*EXERCISE*.
Count lines holding the string "scene" in the data that follows. Reply with one number only.

━━━━━ COLLECTED MATERIAL ━━━━━

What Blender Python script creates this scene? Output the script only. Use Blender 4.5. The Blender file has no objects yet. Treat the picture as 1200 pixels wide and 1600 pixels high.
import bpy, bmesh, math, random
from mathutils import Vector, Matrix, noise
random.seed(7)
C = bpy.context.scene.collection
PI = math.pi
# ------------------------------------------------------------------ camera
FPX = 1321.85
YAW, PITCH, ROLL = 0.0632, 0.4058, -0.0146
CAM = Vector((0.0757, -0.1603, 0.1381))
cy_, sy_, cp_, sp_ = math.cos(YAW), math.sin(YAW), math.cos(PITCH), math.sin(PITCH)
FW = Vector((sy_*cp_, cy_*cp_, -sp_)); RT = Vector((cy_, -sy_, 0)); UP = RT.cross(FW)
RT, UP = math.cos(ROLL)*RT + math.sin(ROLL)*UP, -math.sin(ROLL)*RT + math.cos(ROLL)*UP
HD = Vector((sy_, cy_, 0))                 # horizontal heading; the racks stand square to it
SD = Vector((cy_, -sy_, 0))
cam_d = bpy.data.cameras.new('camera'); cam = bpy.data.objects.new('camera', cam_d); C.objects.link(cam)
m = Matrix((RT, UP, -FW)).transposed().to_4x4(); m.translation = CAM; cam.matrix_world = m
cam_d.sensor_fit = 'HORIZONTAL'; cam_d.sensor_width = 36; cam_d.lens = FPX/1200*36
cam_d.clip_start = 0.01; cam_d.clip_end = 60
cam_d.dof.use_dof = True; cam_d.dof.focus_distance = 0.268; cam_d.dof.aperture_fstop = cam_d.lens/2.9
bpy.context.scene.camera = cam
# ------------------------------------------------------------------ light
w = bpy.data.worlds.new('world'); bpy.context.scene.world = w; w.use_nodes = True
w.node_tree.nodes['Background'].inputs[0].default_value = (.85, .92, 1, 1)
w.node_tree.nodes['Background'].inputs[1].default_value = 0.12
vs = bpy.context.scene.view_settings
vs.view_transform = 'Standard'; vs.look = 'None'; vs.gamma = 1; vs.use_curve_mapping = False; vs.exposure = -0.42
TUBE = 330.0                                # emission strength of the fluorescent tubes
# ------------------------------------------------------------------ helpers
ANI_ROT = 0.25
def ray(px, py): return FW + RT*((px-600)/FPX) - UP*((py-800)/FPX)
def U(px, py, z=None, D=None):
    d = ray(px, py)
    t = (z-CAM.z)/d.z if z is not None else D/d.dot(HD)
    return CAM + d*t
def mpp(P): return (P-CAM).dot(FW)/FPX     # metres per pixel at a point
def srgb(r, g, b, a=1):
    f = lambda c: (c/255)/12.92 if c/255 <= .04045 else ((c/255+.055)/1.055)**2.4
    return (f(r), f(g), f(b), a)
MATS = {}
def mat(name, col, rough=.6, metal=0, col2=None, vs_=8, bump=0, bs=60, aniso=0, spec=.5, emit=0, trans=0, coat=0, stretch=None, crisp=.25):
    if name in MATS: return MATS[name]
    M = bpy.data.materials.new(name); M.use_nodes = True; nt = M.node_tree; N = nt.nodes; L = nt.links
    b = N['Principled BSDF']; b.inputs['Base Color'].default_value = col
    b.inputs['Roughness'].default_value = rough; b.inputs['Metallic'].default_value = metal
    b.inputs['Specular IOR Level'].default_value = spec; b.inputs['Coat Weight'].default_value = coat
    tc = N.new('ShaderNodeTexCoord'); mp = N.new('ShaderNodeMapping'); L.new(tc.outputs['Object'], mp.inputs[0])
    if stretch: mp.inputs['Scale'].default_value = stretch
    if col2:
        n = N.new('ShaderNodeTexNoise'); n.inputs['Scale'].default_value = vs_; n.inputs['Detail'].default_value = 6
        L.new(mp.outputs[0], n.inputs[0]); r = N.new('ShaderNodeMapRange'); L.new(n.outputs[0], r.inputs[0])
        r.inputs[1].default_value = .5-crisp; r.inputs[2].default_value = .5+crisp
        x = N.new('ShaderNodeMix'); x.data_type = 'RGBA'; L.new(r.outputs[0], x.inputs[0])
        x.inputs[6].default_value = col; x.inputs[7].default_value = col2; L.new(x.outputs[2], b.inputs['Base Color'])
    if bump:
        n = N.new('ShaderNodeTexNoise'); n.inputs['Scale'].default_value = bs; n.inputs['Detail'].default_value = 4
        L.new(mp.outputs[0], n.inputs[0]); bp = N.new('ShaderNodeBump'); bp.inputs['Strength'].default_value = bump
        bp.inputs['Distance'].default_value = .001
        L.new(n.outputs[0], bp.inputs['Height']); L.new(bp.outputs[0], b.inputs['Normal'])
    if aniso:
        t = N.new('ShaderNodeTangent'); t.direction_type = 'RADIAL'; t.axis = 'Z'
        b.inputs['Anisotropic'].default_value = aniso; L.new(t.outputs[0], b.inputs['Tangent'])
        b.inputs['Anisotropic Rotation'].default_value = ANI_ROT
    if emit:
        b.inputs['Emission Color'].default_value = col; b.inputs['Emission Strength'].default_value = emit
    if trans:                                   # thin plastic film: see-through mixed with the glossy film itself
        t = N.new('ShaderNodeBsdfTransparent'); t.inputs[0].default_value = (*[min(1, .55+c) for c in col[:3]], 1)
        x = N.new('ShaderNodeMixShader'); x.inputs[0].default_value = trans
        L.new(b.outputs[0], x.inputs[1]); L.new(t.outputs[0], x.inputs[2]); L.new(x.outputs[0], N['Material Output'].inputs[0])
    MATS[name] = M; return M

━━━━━

*THE REPLY*.
5